## START Stored data

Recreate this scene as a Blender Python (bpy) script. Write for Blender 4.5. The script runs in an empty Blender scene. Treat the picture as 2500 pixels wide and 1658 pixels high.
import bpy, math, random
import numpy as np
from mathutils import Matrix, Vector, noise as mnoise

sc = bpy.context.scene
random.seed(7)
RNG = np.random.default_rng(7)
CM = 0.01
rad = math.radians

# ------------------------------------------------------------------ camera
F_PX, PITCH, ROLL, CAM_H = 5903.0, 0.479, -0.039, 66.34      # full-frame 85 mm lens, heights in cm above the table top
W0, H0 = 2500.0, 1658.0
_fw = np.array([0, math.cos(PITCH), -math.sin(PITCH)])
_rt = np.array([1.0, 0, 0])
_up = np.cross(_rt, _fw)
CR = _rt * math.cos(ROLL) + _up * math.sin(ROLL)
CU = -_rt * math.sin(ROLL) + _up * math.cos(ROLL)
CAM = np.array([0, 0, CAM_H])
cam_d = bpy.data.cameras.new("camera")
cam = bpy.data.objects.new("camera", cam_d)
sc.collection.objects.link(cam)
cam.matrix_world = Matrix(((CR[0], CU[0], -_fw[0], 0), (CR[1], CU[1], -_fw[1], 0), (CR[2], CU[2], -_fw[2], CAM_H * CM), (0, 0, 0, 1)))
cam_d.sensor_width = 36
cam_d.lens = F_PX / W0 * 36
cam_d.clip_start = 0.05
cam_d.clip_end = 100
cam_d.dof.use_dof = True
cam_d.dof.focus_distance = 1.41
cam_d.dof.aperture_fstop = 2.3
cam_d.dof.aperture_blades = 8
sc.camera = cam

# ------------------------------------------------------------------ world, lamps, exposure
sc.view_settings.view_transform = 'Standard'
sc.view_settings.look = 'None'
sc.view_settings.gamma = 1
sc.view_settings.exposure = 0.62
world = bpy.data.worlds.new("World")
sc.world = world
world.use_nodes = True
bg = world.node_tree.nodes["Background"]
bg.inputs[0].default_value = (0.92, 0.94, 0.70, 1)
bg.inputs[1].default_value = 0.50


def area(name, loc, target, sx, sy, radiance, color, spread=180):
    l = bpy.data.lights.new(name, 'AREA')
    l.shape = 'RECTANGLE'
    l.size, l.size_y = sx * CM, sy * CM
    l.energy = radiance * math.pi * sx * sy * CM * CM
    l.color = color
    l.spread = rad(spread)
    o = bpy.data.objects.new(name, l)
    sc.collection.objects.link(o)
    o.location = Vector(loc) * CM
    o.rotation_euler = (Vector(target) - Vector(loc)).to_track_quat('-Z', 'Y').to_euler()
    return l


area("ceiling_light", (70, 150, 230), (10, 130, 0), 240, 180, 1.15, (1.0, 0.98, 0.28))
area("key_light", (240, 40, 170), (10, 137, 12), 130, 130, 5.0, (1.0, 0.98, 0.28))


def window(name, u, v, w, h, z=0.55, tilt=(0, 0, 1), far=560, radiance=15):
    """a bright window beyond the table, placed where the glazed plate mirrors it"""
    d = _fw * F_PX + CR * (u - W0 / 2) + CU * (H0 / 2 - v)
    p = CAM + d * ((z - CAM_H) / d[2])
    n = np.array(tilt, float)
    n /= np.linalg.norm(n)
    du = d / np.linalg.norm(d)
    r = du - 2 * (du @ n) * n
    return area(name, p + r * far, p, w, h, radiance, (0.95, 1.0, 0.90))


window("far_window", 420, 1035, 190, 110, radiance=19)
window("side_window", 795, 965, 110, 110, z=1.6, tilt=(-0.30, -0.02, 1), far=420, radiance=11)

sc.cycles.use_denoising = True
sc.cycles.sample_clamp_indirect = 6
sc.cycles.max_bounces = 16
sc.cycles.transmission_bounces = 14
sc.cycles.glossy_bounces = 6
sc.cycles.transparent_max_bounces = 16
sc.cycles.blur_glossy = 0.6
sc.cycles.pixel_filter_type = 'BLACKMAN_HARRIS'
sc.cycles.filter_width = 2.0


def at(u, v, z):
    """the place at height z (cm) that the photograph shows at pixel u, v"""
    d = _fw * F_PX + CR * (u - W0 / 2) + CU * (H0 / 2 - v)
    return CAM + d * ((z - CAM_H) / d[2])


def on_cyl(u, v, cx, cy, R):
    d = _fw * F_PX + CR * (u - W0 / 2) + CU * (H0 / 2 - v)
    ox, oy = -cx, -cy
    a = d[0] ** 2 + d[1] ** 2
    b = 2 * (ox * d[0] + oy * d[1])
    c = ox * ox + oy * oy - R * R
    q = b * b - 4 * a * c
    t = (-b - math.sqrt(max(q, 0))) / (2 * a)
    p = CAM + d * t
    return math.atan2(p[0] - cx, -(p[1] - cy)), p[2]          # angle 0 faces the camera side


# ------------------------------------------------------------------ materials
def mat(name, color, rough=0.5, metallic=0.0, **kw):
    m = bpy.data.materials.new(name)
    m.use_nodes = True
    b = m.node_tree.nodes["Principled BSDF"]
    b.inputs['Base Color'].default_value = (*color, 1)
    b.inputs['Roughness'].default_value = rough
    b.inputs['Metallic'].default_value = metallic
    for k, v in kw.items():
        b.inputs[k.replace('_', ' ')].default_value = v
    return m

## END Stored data

To be done: Pick out all lines containing the string "scene".

Solution to the exercise:
Recreate this scene as a Blender Python (bpy) script. Write for Blender 4.5. The script runs in an empty Blender scene. Treat the picture as 2500 pixels wide and 1658 pixels high.
sc = bpy.context.scene